42 / Here's an idea: Turn prime farmland into housing - yeah, right!
It has been reported in the paper (SMH - Warning on danger of building on farmland) that the Government has given the green light to building 400,000 new homes. Where are they to be built? It is incomprehensible - but they are to be built on prime agricultural land in the Sydney basin.
Sydney is home to appr. $1b worth of vegetables grown in 1050 market gardens; about half of them would be lost to the developments. What would the effect be? Firstly, veggies will become much more expensive; secondly, people will stop eating them and resort to unhealthier foods; thirdly, veggies will have to be imported, carted around in plains, trains and trucks. An environmental disaster.
Here are a couple of enlightening figures: Research from 2006 shows that the return from agricultural production in the Sydney basin is $5,433 per hectare, whereas the average for the entire state is $136. Who in the Government is doing the maths here?

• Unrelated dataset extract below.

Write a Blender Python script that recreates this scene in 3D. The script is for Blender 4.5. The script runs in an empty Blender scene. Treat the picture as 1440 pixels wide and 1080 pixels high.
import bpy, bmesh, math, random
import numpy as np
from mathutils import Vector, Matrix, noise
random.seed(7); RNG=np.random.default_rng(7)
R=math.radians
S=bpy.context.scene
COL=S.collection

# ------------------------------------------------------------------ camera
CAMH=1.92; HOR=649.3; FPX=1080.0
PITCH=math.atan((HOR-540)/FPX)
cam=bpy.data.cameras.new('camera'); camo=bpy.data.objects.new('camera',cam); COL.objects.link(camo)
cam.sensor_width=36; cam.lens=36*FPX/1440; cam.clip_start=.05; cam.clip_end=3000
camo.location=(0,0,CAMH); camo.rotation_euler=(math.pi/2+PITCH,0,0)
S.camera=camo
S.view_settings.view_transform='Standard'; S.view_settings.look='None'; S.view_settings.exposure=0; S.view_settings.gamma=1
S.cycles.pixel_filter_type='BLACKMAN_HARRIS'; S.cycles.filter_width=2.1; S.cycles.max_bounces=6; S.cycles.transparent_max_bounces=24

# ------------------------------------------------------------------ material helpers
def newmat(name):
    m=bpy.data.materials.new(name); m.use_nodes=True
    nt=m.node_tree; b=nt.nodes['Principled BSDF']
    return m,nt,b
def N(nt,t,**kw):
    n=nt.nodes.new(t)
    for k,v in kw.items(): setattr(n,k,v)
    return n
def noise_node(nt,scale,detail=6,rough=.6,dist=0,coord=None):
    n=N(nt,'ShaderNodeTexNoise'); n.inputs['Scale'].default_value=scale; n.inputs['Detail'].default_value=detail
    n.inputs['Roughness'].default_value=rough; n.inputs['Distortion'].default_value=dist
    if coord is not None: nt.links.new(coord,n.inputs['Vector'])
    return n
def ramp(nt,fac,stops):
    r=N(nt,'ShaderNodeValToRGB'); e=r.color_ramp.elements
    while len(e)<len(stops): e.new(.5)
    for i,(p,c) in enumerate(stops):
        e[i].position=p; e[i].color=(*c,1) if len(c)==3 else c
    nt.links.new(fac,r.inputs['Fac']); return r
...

So in whose interest is all of this? Not in mine, not in yours. Some developers will benefit, as well as some farmers, who'll sell their land for a pot of gold. But the point is that food production everywhere in the world needs to be increased, not decreased. Residential (and industrial developments) need to be moved to areas unsuitable for market gardening … that's a no-brainer, isn't it? How come these developments are even being considered?